* _Data supplied_:
* * *
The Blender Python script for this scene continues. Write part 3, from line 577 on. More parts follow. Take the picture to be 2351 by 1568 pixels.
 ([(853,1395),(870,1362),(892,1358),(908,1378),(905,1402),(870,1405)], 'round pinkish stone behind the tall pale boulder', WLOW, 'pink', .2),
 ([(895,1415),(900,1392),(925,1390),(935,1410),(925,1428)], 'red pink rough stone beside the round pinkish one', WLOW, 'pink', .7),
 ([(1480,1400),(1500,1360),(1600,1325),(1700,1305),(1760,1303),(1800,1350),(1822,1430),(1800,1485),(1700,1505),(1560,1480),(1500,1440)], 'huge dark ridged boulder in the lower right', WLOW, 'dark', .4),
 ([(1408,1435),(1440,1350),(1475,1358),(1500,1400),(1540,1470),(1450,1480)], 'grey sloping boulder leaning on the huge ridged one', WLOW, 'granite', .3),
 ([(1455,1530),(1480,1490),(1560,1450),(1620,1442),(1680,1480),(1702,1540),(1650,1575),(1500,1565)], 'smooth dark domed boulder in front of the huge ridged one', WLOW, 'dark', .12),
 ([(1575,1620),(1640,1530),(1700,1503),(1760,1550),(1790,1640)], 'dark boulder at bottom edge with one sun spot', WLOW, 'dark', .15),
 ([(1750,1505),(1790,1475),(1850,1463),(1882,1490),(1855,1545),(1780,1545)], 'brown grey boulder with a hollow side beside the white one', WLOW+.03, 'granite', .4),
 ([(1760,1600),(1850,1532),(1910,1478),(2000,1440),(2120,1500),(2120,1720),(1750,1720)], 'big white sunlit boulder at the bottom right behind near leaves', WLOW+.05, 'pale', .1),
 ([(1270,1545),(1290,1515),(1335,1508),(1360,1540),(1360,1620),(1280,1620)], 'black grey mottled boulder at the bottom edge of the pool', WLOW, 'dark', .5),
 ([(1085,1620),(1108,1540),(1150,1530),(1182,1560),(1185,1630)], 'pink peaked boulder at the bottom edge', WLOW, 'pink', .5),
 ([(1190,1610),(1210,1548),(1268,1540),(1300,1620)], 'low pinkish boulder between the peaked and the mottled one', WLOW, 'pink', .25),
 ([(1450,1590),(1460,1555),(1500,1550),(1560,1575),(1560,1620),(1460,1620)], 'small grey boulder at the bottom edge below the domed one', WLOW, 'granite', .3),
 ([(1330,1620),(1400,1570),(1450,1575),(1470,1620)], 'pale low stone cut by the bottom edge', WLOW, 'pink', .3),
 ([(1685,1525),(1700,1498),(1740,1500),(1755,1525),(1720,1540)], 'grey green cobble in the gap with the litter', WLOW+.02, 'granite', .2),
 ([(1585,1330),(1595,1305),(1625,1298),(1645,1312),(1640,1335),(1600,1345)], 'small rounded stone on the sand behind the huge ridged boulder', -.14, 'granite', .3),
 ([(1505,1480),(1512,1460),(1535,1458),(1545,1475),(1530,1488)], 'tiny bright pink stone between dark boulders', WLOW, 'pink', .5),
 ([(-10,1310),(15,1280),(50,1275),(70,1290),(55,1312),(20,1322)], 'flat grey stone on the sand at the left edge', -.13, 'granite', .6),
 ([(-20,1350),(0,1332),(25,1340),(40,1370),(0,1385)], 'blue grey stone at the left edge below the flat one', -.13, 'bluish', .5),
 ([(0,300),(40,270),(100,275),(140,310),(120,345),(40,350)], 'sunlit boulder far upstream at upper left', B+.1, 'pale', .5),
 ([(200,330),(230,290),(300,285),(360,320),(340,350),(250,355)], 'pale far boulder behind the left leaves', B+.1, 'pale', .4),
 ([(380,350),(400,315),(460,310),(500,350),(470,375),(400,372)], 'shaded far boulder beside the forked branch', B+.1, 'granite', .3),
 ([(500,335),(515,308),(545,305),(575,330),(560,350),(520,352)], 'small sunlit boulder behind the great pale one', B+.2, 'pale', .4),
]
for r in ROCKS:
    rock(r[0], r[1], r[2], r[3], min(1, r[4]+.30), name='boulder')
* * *
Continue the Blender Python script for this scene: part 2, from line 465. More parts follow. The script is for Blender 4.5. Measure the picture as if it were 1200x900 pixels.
* * *
* _Stated task_: Go over the data above and copy every line that has the word "Blender" in it.

* _Response_:
The Blender Python script for this scene continues. Write part 3, from line 577 on. More parts follow. Take the picture to be 2351 by 1568 pixels.
Continue the Blender Python script for this scene: part 2, from line 465. More parts follow. The script is for Blender 4.5. Measure the picture as if it were 1200x900 pixels.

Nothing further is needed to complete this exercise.